It looks like a lot of the Linux distros are starting to push out clang 4.0. I haven’t seen anything in the issue tracker for 4.0 support. So, I just thought being aware of this for 4.16 would be a good idea.
I can agree with this, it does seem just like an artificial limitation of the clang versions. In the mean time most distros do have the dependency set for Clang 3.5, so…
Sadly I can’t have both the newest clang and clang35 installed, so I’m not really sure where to go from there.
3.9 works perfectly fine as far as I’m aware. I know arch has a patch that gets the engine to start compilation on 4.0, but some of the actual engine code needs to be updated to support 4.0’s changes. I’ll be looking into it within the next week.
4.16 can be compiled with clang 4.0. Moreover, it is included in the new cross-toolchain that is shipped with 4.16.
It compiles fine on Arch. Look in the aur for our copy of Unreal with patches. You might need to patch the compilation command Unreal uses to not apply pie, while compiling.
Is this also true for 4.17?
Compiling 4.17 on Ubuntu 17.04 x64 with clang 4.0 does not work for me:
clang: error: unable to execute command: Segmentation fault (core dumped)
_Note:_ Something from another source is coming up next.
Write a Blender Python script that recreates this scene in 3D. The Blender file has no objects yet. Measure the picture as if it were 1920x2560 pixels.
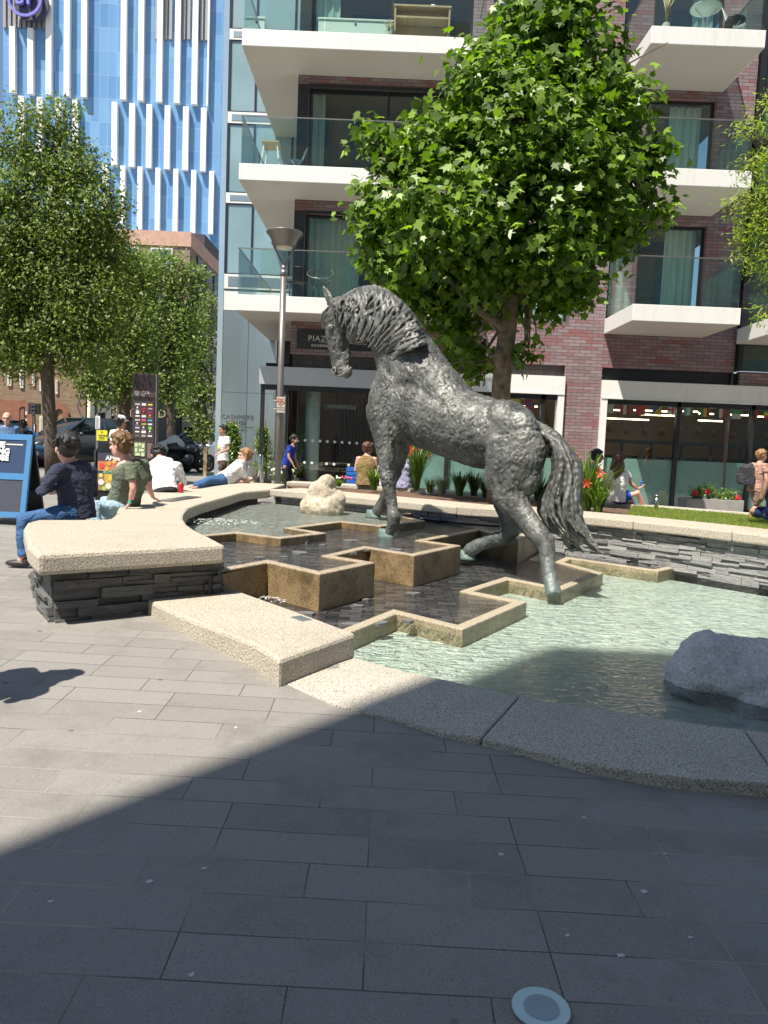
import bpy, math, random
import numpy as np
from mathutils import Vector, noise as mnoise
R_=random.Random(7)
NR=np.random.RandomState(11)
scn=bpy.context.scene
# ---------------------------------------------------------------- camera
F=1900.0; CX,CY=960.0,1280.0; H=1.5
PIT=math.radians(5.0); ROL=math.radians(2.35)
_fw=np.array([0,math.cos(PIT),-math.sin(PIT)]); _r0=np.array([1.,0,0]); _u0=np.cross(_r0,_fw)
AR=_r0*math.cos(ROL)+_u0*math.sin(ROL); AU=np.cross(AR,_fw); AF=_fw; OC=np.array([0,0,H])
cd=bpy.data.cameras.new('camera'); cam=bpy.data.objects.new('camera',cd); scn.collection.objects.link(cam)
cd.sensor_fit='VERTICAL'; cd.sensor_height=36; cd.lens=36*F/2560; cd.clip_start=.05; cd.clip_end=2000
from mathutils import Matrix
cam.matrix_world=Matrix(((AR[0],AU[0],-AF[0],0),(AR[1],AU[1],-AF[1],0),(AR[2],AU[2],-AF[2],H),(0,0,0,1)))
scn.camera=cam; scn.render.resolution_x=768; scn.render.resolution_y=1024
scn.view_settings.view_transform='Standard'; scn.view_settings.look='None'; scn.view_settings.exposure=0.80; scn.view_settings.gamma=1
# ---------------------------------------------------------------- sky and sun
SEL=61.5; SAZ=(-.62,-.785)
w=bpy.data.worlds.new('World'); scn.world=w; w.use_nodes=True
nt=w.node_tree; bg=nt.nodes['Background']; sk=nt.nodes.new('ShaderNodeTexSky'); sk.sky_type='NISHITA'; sk.sun_disc=False
sk.sun_elevation=math.radians(SEL); sk.sun_rotation=math.atan2(SAZ[0],SAZ[1]); sk.air_density=1.0; sk.dust_density=.6
nt.links.new(sk.outputs[0],bg.inputs[0]); bg.inputs[1].default_value=.078
ld=bpy.data.lights.new('sun','SUN'); ld.energy=5.0; ld.angle=math.radians(.5); ld.color=(1,.93,.82)
sun=bpy.data.objects.new('sun',ld); scn.collection.objects.link(sun)
ce=math.cos(math.radians(SEL)); sd=Vector((-SAZ[0]*ce,-SAZ[1]*ce,-math.sin(math.radians(SEL))))
sun.rotation_euler=sd.to_track_quat('-Z','Y').to_euler(); sun.location=(-20,-25,60)
# ---------------------------------------------------------------- helpers: pixel of the photograph -> point on a real plane
def ray(x,y): return AF+AR*(x-CX)/F-AU*(y-CY)/F
def onz(x,y,z):
    d=ray(x,y); return OC+d*((z-H)/d[2])
def ony(x,y,Y):
    d=ray(x,y); return OC+d*(Y/d[1])
def onpl(x,y,n,c):
    d=ray(x,y); n=np.array(n,float); return OC+d*((c-n@OC)/(n@d))
def gz(x,y): return -.015*max(-14,min(14,x))+.026*(max(-12,min(6.,y))-2)+.008*(max(6,min(20.,y))-6)
def ong(x,y):
    z=0.
    for _ in range(12):
        p=onz(x,y,z); z=gz(p[0],p[1])
        if p[1]>60 or p[1]<0: break
    return p
A_=lambda x,y:(x*.5425,1200+y*.5425)
B_=lambda x,y:(460+x*.42194,1160+y*.42194)
C_=lambda x,y:(1120+x*.48222,1160+y*.48222)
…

clang: error: clang frontend command failed due to signal (use -v to see invocation)
clang version 4.0.0-1ubuntu1 (tags/RELEASE_400/rc1)
Notice that Ubuntu 17.04 shipped pre-release clang (RC1). RC1 cannot compile the engine due to bugs that were fixed in the final version. Look for clang version that says tags/RELEASE_400/final)
Thank you!
The second clang version of Ubuntu 17.04 (clang 3.9.1-5ubuntu1 (tags/RELEASE_391/rc2)) also did not work and 4.0final would not install due to the installed 4.0rc1.
Ultimately, I downloaded 3.8 and compiled successfully.